[T3] Clutch fork!

Robert Klein rabioklein at aol.com
Sat Nov 30 10:16:35 PST 2013


I had a 68 squareback I had to stand on the clutch to keep it down, and it would never fully disengage. I took it to everyone and no results, stock clutch and everything. It ended up being the j-tube. I never ended up being able to fix it :( sold it first. Due to moving and such. 

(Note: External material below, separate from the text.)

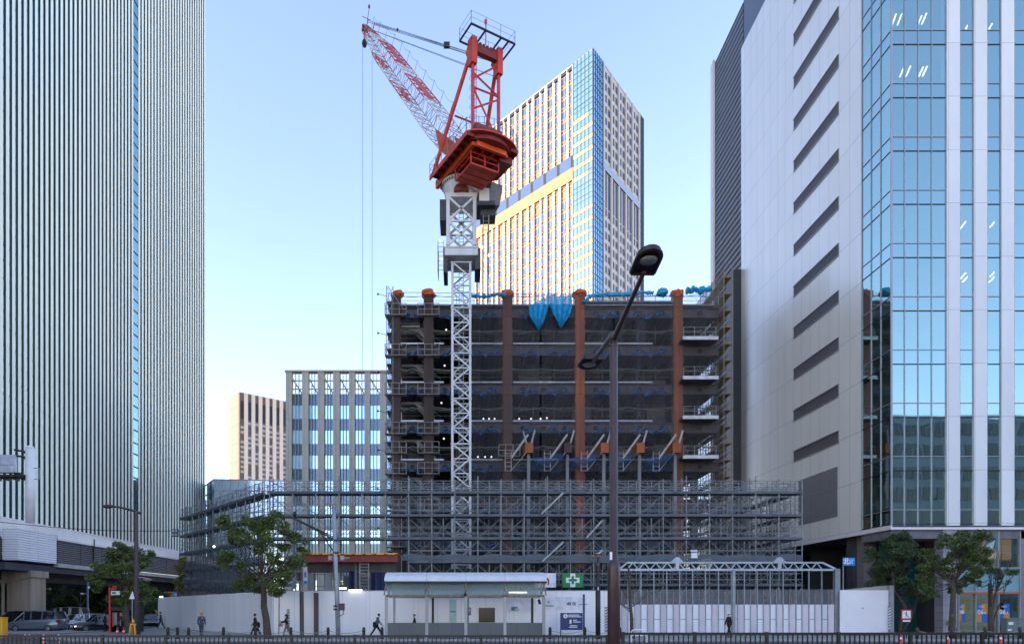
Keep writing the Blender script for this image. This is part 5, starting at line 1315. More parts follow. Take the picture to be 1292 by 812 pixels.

Sent from the desk of Robert Klein 


On Nov 30, 2013, at 8:28 AM, Soren Jacobsen <snj at blef.org> wrote:

> On Nov 30, 2013, at 4:22 AM, Bobsnotch at aol.com wrote:
> 
>> This is probably a good thing to have done on a stock shaft, when the  
>> engine is out too. I only say that, as I've run across a couple that had been  
>> trying to move over the years (even with a stock clutch). After all, these  
>> parts aren't getting any younger. ;-)  
> 
> Speaking of stock clutches and wear on related items, has anyone had good experiences recently with new pressure plates?  While driving my Variant around the country this spring/summer, I lost a clutch cable on the road.  The eyelet up front got worn down (yes, it was good and greasy) and eventually snapped.  Now, that's sort of to be expected at some level, but the timeline on this is disturbing.  When I put the car together in late 2012, there was a slight bit of wear evident on the clutch cable eyelet, but nothing too bad.  13,000 miles later (and very few clutch pedal engagements, really -- 12,000 of those miles were primarily 6+ hour steady highway cruising on a road trip) it gave up the ghost.  I my spare clutch cable on the side of the freeway and drove away.  4,300 miles later, I had the pedal cluster out and took a look at the cable, which was already showing a fair amount of wear.  I was never happy with how stiff the clutch was on that car, and I'm now suspecting t
> hat has something to do with all this wear.  On a whim, I pulled the engine and took out the old spring-style pressure plate (an Amortex of unknown history, but which, if nothing else, engages nice and smoothly), replacing it with a Brazilian Sachs diaphragm style pressure plate.  Same stiffness, worse clutch feel.  The clutch feel is a personal preference, though.  I understand that there actually exist people who prefer the diaphragm pressure plates for some reason.
> 
> Anyway.  Has anyone bought a nice, soft stock 200mm early style pressure plate lately?  My next move is probably to install a longer clutch arm on the transmission, but that seems like a hack that shouldn't be necessary to keep a stock clutch from breaking cables like this.